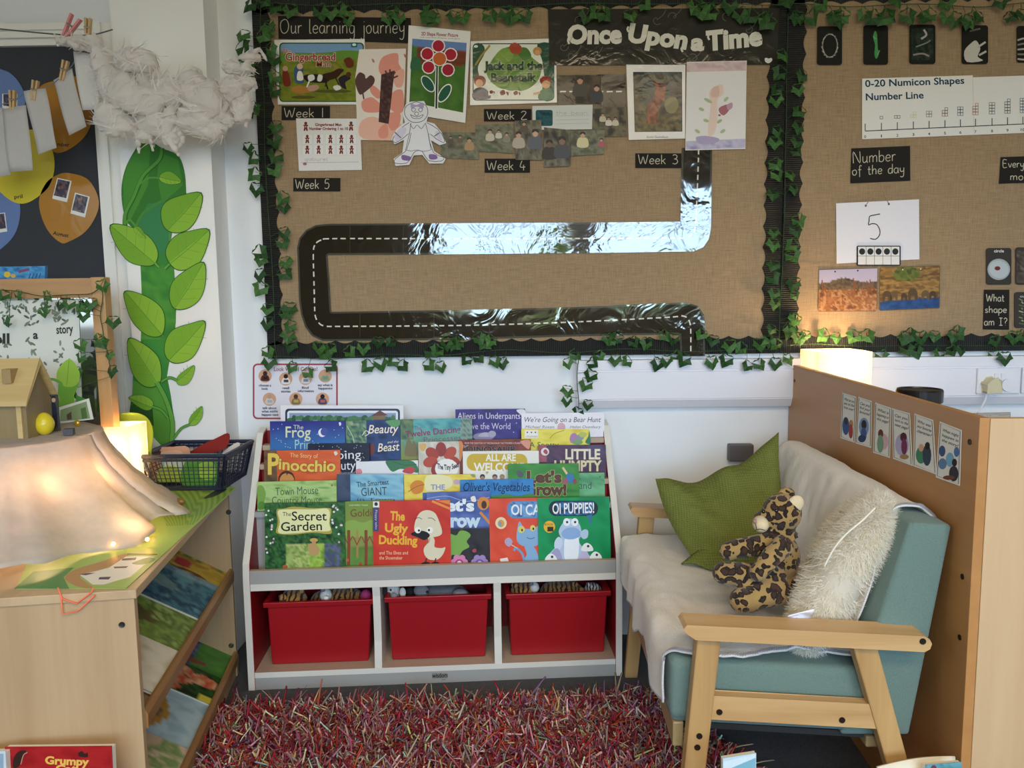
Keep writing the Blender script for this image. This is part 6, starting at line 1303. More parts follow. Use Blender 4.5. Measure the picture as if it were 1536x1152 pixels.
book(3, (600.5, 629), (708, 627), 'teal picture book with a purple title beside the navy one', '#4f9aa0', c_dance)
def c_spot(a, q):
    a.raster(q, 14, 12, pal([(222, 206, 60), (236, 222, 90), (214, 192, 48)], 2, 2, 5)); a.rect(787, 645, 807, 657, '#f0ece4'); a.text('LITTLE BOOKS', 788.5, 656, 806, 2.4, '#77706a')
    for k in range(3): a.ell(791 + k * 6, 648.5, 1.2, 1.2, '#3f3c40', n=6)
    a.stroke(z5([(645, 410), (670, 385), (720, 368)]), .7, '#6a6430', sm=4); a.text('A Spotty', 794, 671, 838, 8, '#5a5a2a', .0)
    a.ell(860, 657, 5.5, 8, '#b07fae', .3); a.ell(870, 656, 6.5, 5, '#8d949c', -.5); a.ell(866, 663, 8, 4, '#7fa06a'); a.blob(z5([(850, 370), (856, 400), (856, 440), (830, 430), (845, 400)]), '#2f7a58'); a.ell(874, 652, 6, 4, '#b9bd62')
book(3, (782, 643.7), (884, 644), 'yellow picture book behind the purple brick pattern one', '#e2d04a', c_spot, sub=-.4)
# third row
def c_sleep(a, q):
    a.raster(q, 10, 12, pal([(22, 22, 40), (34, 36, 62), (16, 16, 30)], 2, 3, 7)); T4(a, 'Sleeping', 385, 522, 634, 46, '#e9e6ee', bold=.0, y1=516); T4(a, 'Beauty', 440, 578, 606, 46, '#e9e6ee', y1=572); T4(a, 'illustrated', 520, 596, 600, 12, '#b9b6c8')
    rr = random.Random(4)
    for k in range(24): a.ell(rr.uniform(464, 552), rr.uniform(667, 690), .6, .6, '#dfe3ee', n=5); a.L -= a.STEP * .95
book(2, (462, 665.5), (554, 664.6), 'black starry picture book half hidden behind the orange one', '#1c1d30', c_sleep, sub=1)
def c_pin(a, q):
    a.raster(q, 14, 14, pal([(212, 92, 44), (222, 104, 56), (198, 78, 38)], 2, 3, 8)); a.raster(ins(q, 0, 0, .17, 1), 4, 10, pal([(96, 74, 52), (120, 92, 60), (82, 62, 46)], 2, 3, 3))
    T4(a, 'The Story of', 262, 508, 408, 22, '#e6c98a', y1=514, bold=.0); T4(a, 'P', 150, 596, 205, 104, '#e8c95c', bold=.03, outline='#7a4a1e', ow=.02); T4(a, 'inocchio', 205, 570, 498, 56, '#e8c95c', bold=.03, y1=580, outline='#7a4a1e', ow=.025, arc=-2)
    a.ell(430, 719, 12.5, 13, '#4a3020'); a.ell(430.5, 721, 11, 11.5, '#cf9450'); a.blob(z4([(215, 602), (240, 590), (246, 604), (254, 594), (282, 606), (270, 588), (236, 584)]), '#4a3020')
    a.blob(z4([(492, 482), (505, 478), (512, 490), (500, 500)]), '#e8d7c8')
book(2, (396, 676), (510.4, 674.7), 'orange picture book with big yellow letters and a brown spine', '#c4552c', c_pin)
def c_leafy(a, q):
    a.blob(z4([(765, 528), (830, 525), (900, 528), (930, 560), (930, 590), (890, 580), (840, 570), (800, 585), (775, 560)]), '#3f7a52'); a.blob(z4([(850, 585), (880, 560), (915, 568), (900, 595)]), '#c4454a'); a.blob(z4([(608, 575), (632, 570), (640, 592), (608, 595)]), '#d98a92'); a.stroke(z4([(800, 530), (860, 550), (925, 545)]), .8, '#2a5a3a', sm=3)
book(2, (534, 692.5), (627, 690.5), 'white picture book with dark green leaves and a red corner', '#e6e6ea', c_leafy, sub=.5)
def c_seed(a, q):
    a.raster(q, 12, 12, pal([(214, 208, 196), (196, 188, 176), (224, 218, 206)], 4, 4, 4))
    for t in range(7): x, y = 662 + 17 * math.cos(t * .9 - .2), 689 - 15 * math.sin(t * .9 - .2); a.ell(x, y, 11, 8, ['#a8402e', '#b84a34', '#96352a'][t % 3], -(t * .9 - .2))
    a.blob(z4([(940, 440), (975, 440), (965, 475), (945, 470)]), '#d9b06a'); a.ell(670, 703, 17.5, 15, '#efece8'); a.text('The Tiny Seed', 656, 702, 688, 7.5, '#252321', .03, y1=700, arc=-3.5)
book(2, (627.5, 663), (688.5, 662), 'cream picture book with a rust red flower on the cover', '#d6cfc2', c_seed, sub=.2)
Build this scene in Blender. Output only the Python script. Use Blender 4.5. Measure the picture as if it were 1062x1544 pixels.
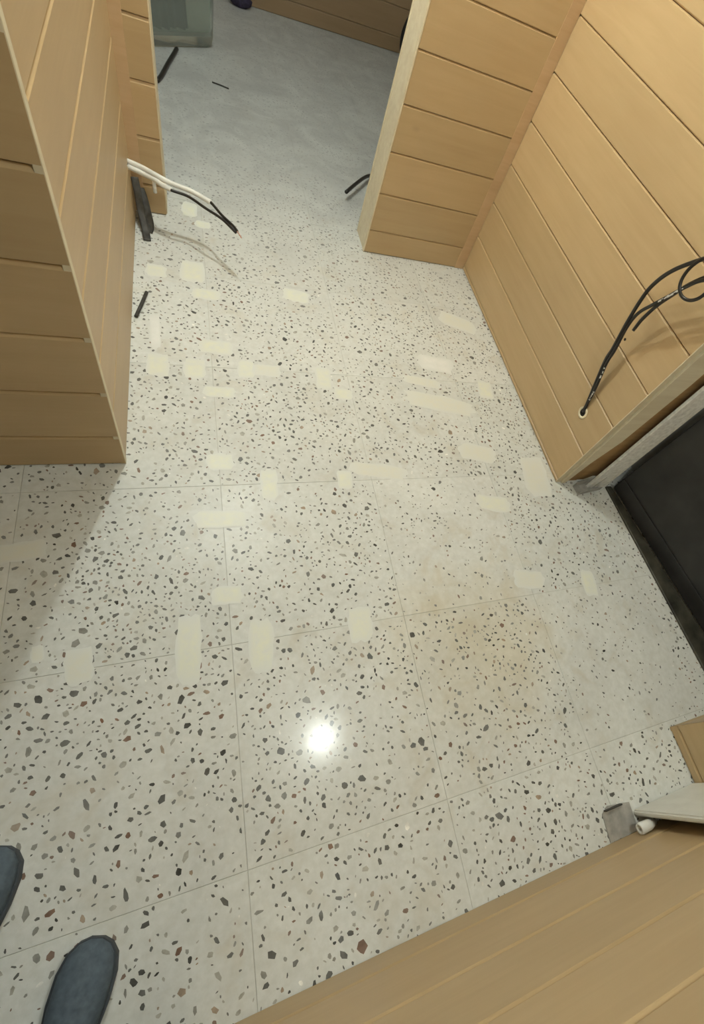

Required task —
Across the preceding material, how many lines contain the word "were"? State the number alone.

Response —
2